The Arctic wind massing a thousand miles to the north and barrelling down the continent, along the width and breadth of grass, the Dakotas, Nebraska, sod and wild flax in the spring, limitless land, a place to plant and sow that neither Indians nor winters fierce as Stockholm's nor the virulent range wars could take away from the Vorlegs and Johannsens and Lindstroms…


America's awe-inspiring qualities are conveyed through a sense of variety, immensity and vastness, 'There is a terrible loneliness in America, in its vast empty spaces, its distances, and recesses, its prairies and its endlessly retreating mountain ranges'. Through very differently from Young, Mcgrath bombards us with all that America encompasses—its popular culture conveyed with much affection, 'I could tell you things about "Lost in space" you wouldn't believe. The carrot creatures crying "Moisture! Moisture!" His frequent use of lists allows the reader to join him on the journey with a feeling of immediacy, such as in 'American Noise, 'Box cars and electric guitars; ospreys, oceans, glaciers, coins; the whisper of the green corn kachina; the hard sell, the fast buck'. Such all inclusiveness also entails the telling of stories.
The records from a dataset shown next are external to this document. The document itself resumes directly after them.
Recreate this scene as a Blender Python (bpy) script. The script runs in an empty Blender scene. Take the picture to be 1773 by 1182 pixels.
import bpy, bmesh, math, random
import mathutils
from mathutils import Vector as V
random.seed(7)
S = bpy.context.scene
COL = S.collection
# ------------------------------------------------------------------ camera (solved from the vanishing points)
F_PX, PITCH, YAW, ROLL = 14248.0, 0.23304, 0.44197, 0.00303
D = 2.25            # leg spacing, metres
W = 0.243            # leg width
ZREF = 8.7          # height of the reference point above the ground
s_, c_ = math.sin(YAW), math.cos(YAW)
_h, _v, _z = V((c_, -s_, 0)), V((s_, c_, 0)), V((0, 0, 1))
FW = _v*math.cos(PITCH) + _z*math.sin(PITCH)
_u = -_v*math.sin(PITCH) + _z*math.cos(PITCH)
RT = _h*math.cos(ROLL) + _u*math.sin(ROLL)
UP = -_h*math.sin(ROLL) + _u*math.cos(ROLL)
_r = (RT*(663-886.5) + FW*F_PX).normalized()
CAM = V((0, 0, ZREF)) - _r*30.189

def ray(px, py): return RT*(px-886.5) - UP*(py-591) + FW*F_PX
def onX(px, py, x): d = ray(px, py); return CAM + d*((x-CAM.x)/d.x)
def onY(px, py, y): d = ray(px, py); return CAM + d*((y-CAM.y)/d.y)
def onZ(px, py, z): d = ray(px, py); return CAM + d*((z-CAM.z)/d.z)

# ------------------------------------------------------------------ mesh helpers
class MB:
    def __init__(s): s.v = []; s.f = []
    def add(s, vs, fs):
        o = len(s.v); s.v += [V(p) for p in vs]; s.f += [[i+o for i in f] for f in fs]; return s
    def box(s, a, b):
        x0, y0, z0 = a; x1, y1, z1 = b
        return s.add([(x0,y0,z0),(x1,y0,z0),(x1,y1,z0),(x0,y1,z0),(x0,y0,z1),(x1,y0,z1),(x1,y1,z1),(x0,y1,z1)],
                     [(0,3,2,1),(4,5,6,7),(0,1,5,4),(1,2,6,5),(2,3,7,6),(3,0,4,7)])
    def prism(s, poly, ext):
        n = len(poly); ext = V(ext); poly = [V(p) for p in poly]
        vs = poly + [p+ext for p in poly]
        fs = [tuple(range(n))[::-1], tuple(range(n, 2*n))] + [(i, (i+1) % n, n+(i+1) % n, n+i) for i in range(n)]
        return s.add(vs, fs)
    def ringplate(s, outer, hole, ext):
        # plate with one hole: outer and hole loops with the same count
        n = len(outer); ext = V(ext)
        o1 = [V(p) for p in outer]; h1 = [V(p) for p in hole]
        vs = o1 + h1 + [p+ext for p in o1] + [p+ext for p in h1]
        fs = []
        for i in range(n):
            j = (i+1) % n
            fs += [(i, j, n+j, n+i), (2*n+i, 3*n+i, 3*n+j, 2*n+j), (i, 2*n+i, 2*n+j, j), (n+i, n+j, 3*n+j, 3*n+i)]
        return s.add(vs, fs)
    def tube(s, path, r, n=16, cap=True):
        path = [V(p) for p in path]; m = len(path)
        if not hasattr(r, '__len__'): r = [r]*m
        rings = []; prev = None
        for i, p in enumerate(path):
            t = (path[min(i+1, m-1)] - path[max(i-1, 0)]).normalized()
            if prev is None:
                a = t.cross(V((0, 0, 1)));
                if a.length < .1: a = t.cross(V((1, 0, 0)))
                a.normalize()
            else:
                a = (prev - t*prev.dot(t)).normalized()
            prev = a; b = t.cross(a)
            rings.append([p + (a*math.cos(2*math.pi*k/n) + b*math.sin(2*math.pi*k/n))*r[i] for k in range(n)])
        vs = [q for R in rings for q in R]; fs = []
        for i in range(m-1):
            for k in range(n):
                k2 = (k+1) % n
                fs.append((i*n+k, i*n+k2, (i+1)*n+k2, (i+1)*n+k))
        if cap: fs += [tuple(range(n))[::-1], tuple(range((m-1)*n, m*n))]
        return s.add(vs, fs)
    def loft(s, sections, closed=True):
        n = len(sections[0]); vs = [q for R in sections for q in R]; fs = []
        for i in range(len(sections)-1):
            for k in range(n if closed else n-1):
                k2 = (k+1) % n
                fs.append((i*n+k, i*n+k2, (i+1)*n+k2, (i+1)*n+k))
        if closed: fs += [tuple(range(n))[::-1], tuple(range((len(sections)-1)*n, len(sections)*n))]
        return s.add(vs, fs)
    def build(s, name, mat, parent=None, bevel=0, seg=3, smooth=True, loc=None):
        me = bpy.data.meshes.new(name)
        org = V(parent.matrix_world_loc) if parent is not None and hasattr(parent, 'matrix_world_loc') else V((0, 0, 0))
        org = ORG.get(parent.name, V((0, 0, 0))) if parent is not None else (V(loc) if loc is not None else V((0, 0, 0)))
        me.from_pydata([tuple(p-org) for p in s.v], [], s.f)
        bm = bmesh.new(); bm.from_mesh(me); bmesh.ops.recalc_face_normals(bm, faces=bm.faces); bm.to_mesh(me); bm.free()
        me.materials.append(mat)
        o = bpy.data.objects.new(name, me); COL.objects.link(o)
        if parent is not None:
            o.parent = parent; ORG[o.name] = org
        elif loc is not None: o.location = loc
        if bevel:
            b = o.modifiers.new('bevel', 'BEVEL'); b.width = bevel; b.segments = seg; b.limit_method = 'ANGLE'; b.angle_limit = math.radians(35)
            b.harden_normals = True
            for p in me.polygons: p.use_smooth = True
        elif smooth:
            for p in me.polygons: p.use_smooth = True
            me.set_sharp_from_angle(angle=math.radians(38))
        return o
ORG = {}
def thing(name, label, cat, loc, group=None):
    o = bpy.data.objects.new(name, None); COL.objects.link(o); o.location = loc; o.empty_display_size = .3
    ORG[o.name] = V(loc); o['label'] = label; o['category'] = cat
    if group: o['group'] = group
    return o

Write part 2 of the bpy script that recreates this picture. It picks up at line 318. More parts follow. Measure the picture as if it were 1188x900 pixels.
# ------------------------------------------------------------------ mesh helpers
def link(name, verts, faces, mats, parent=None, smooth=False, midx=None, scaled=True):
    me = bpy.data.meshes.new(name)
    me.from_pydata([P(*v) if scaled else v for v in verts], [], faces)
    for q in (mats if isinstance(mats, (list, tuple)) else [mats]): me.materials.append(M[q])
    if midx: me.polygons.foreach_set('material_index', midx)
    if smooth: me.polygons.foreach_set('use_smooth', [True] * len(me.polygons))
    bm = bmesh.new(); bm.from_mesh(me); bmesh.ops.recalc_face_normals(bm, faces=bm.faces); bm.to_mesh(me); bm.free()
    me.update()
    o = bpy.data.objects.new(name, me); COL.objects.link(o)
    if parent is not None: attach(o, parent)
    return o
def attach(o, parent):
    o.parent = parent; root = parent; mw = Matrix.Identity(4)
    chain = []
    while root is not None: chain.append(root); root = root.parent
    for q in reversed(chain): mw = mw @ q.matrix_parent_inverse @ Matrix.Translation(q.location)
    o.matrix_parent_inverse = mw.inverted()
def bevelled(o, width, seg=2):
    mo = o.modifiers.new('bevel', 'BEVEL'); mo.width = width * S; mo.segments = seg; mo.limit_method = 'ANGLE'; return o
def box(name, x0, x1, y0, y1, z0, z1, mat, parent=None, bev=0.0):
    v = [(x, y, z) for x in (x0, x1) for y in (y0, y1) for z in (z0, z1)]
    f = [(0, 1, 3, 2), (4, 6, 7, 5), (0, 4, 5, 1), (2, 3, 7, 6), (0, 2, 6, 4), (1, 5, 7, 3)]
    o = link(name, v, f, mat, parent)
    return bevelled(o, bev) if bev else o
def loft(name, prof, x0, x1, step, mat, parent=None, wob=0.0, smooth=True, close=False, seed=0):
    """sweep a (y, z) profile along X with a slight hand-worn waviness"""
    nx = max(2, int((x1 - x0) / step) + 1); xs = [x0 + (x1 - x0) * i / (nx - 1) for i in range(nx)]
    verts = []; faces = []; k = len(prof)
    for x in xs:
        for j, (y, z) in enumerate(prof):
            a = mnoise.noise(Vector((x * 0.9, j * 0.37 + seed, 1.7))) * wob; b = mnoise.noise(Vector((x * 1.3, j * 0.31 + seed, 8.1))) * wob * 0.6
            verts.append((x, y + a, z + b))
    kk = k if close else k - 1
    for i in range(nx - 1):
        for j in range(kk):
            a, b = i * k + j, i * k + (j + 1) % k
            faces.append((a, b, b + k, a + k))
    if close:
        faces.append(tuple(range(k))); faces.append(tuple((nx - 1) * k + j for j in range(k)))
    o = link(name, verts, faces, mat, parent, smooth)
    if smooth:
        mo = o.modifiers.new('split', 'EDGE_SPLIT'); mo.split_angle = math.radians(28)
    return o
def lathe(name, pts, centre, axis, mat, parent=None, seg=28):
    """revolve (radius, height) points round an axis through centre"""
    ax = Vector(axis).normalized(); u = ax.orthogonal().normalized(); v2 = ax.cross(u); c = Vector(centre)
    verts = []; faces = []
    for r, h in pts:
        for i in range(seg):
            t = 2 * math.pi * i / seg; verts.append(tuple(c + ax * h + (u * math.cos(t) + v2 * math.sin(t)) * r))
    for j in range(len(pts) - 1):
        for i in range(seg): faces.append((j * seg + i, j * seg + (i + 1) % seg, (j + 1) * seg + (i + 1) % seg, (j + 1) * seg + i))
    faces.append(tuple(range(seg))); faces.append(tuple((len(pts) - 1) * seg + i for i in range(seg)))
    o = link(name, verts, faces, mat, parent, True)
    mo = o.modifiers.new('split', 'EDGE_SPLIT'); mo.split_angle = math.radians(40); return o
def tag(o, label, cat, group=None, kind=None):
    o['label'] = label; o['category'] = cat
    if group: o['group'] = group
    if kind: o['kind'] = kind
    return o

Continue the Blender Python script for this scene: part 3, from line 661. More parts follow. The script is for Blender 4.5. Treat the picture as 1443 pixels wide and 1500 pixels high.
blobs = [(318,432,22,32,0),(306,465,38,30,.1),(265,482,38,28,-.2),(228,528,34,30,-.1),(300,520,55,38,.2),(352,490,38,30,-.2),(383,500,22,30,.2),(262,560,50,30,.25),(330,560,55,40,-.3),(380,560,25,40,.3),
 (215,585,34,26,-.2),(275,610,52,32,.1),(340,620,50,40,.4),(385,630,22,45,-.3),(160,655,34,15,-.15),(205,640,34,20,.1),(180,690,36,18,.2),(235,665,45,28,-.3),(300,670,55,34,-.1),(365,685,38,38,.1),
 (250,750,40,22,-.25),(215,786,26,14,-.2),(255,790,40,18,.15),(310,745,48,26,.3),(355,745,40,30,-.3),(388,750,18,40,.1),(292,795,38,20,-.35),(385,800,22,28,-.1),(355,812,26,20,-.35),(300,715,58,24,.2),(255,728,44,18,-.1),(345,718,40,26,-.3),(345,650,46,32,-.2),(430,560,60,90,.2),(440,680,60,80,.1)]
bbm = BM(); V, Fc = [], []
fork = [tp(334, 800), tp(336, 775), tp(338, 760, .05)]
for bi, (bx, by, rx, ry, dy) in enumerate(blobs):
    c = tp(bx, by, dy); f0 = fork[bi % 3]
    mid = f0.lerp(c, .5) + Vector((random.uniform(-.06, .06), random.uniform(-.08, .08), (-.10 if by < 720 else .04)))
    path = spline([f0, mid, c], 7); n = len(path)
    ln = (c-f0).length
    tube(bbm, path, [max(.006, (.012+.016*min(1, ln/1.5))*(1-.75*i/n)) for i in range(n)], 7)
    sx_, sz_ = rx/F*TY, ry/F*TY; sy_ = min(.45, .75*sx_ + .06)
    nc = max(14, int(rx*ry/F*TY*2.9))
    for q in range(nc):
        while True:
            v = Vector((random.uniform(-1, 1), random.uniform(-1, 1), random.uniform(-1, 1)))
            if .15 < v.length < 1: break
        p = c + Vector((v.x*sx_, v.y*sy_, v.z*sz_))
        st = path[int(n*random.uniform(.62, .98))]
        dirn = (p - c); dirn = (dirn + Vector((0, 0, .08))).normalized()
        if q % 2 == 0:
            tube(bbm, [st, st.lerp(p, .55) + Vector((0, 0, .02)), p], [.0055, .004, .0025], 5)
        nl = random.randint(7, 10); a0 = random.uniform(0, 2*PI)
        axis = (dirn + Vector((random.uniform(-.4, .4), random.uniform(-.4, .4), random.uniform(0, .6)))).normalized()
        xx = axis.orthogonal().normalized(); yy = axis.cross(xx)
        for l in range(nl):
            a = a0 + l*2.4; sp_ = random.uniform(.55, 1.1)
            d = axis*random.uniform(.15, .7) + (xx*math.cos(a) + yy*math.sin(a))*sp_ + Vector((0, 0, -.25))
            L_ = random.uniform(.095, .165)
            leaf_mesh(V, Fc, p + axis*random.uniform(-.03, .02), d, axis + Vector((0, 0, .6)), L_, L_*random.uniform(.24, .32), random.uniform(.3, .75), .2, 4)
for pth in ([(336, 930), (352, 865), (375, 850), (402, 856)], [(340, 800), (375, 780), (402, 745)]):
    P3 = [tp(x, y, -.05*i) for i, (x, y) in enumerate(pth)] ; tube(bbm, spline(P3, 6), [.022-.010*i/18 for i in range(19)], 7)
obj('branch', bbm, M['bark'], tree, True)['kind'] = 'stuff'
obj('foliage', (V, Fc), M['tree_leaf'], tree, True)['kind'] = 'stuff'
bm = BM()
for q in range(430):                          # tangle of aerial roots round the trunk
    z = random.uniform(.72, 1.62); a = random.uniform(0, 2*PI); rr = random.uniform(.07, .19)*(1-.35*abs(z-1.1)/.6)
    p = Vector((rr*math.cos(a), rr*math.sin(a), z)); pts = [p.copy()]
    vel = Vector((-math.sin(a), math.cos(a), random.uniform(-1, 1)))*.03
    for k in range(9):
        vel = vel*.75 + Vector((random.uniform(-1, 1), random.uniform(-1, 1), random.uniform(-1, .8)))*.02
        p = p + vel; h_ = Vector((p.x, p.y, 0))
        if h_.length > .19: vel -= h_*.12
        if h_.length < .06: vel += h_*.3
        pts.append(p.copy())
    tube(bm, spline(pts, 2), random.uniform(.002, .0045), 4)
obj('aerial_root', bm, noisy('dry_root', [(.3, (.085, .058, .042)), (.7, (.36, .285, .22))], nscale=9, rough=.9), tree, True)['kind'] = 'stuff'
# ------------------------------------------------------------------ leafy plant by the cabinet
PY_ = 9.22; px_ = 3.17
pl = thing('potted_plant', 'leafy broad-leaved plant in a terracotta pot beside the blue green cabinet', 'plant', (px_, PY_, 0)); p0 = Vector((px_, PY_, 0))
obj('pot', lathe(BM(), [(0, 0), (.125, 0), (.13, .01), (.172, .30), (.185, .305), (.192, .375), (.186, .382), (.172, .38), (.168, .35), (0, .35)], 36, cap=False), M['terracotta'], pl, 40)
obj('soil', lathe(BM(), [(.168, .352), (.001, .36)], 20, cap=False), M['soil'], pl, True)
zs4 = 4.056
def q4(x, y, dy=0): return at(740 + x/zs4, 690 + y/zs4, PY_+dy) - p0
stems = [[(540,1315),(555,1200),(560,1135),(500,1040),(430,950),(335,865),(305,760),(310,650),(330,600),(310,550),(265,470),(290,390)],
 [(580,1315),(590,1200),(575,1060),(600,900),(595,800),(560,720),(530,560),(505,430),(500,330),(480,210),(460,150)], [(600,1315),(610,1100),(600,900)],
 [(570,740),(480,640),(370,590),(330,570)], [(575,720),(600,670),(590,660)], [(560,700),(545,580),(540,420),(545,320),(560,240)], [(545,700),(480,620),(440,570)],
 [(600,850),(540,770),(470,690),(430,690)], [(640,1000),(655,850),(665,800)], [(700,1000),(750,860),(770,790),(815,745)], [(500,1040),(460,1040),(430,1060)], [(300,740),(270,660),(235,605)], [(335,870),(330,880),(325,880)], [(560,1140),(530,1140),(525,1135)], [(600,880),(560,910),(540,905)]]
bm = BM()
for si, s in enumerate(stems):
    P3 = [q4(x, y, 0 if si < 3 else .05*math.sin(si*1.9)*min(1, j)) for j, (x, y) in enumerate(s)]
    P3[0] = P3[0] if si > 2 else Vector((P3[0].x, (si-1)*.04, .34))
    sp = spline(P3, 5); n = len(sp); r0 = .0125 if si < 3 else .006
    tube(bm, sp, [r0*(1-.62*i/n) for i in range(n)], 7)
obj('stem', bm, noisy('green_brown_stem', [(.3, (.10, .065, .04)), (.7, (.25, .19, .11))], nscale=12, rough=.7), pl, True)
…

Mcgrath creates a certain intimacy in the naming or friends and family in his stories and travels and also a Jack Keroac 'On the Road' feel in the random encounters when travelling, such as the woman in 'Amsterdam' who invites his back to her houseboat, 'This she indicated with her knitting needles, sitting up in bed at dawn, flaxen haired, measuring me for a sweater'. The collection leaves you with a feeling that everything is there to be experienced, caught in the title of the concluding poem, 'The World has Flooded over Me'.

These collections from Stride are diverse in style and subject matter but share sharpness, originality, technical virtuosity, and poignancy.